At the community meeting, complaints about drug dens and prostitution in the area dominated the discussion and Nigerians were blamed. Organiser of the protest Simphiwe Hlafa told the M&G this is when they decided to organise a march to rid the community of the “unwanted” presence of Nigerians.
“We stood up for ourselves and decided to do something about it. The community is doing things for itself. We never burnt any property, so to speak. We cleaned it, that’s how we view it. We cleaned the very same property that’s used as a brothel,” Hlafa said.
On Sunday hundreds of people marched through the neighbourhood searching for drug dens, escorted by the Johannesburg metro police. Despite the presence of the authorities, an eyewitness who took part in the march said the police were powerless to stop the attacks on the Nigerians’ property.
“They couldn’t do anything. Our crowd was way too big. The cops just parked across the road and watched,” the eyewitness said.
Maxwell Izumbu owns the De Cruze nightclub in Rosettenville and said he was in church when it was looted and set alight. De Cruze has been open for two and a half years and has earned a reputation as a drug haven in the community. But Izumbu believes these claims are unwarranted and the attack on his business was fuelled by a hate for Nigerians.
“It’s lies, there aren’t any drugs being sold here. I’ve been here for so long and this is the first time they attacked my club and it’s only Nigerians being attacked. The [sports bar] upstairs was also open but they didn’t touch it because it’s owned by a South African. So I can say it’s xenophobia. Nigerians are under siege here,” Izumbu told the M&G.
But Hlafa disagrees. “They are not under siege. What is under siege is their actions. And we are not going to apologise for that.”
The club has hosted well-known South African musicians such as Ishmael and is tightly secured by locks and reinforced steel doors. Outside, a man welds pieces of the door back together while across the street, a passer-by also claims that drugs can be bought inside the club.
The attack cost Izumbu upwards of a million rand, he claims. The tiny club’s music system, five television screens, and all of the alcohol for a month was stolen. His snooker table, furniture and fridges were damaged.
“Next time they come we’ll be ready.”
Two streets away, Izumbu’s countrymen had started repairing the front wall and electricity connection at a house that community members said was used as a brothel. Mostly unused government issued condoms lay scattered across the yard and furniture torched in the protest is piled up outside. One of the men, Marshall Abeogo (not his real name), suspected the house was targeted because of the clients seen frequenting it and said it wouldn’t happen again.
“Next time they come we’ll be ready. We can’t just leave them to destroy us again,” he warned.
“The same people who came to burn our place know these girls here.
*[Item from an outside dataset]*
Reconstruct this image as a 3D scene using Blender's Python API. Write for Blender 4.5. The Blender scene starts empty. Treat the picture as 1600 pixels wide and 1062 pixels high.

They know them very well. So it could just be the community or family is angry, because the men here visit the girls,” Abeogo said.
Hlafa denied this – and insisted their intention was to bring an end to drug peddling and the degradation of their community. Visibly upset about the threat, Hlafa issued one of his own: “If they become violent and try to kill one of us; we are going to go for them…
“We know where their children go to school, we know where their wives are running their salons, we know where their churches are, the Nigerians. So we are not worried about that (threat),” he said.
By the end of the week, Rosettenville remained on a knife’s edge. Mayor Mashaba set up a specialised task team to conduct regular raids on alleged drug dens, while appealing to the community not to take the law into their own hands.